Алиса Динега Гиллеспи - Марина Цветаева. По канату поэзии
Однако, обделенные метафорическим воображением, эти женщины владеют иным сокровищем, не доступным Цветаевой, – тайным, легким союзничеством сестер, которое слышно в их пустом щебетании: «И шепчутся мамы, как нежные сестры: – “Подумайте, сын мой”… – “Да что вы! А мой”…». Импрессионистической скорописью Цветаева схватывает материнскую интонацию умиления; так она указывает на объединенный внутренней порукой круг матерей (они переговариваются внятным только им шифром) – и на однообразную, многословную пустоту их бесед (их слова на самом деле есть лишь чистая интонация и чистое чувство, в них нет ни формы, ни содержания), которое дополнительно усиливается двумя эллипсисами. Как и ранее, Цветаева находит основания своего отличия от этих женщин не просто в разности обстоятельств, но в своем поэтическом даре, который делает ее судьбу неизбежно иной: они лепечут милые ненужности, она же занята серьезным искусством поэзии. Цена, которую ей придется, как она намекает, заплатить за свою непохожесть – одиночество, исключенность из союза сестер.

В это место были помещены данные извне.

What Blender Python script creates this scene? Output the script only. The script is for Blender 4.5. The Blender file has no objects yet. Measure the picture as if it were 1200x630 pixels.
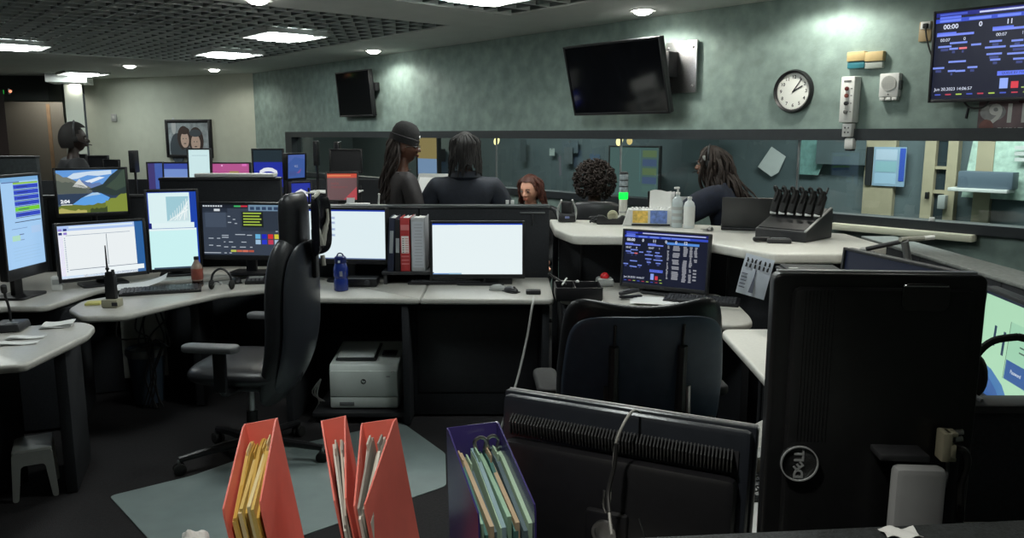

Заключительная строфа стихотворения во многих отношениях загадочна – и это сделано намеренно. В противоречие с накопленными в первых строфах маркерами отдаленности и непохожести, Цветаева, как кажется, в последний момент переворачивает всю аргументацию и подверстывает свои надежды и мечты к миру молодых матерей Люксембургского сада, искренне принимая то, что уготовано ей женской судьбой. Однако предшествовавшие три строфы не были лишь описанием колебаний между противоположными устремлениями – в них воплотилось ясное осознание героиней последствий поэтического склада ее мышления для будущей судьбы – и это не одолеть нехитрым логическим переворотом. Смысл стихотворения, конечно, остается неизменным: героиня отмечена поэтическим тавром, судьба ее во власти поэзии. Она знает, что ей не стать частью женского «всего мира», описанного ею с такой ревнивой тоской и нежной снисходительностью.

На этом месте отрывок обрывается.